A 50-year career, starting with English Channel service as Townsend Ferries’ first purpose-built car ferry Free Enterprise in April 1962, is ending at Turkish breakers after the long-serving vessel, latterly Okeanis, owned by Ionian Lines of Greece, left Elefsis under tow to Aliaga on 1 June.
Built in Holland at Schiedam and with space for 850 passengers and 120 stern-loaded cars, the 3,880gt vessel, with a pale green hull inspired by the Cunarder Caronia, became Free Enterprise I in 1965 as further new tonnage was brought in. She remained on the Dover-Calais run until used on the Irish Sea between Cairnryan and Larne for what had become Townsend Thoresen in 1975.
Bought by the Greek Ventouris Group in 1980, she served on Cyclades routes as Kimolos, Ergina, Ventouris and Methodia before a switch to day cruises from Cretan ports to Santorini for Cinderella Cruises as Kallisti from the late 1990s, a period that also brought winter ferry sailings from Laviron to Tinos and Mykonos.

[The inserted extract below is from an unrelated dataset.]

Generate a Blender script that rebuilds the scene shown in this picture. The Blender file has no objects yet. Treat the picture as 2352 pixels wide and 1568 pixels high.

Her periods of inactivity ended when day cruises between Zakynthos, Keffalonia and Ithaca were launched by Ionian Lines in 2005, but, after a return to Santorini traffic in 2007, Okeanis, still powered by the original pair of 12-cylinder MAN diesel engines, had been laid up and, despite talk of a return to day cruises, nothing materialised.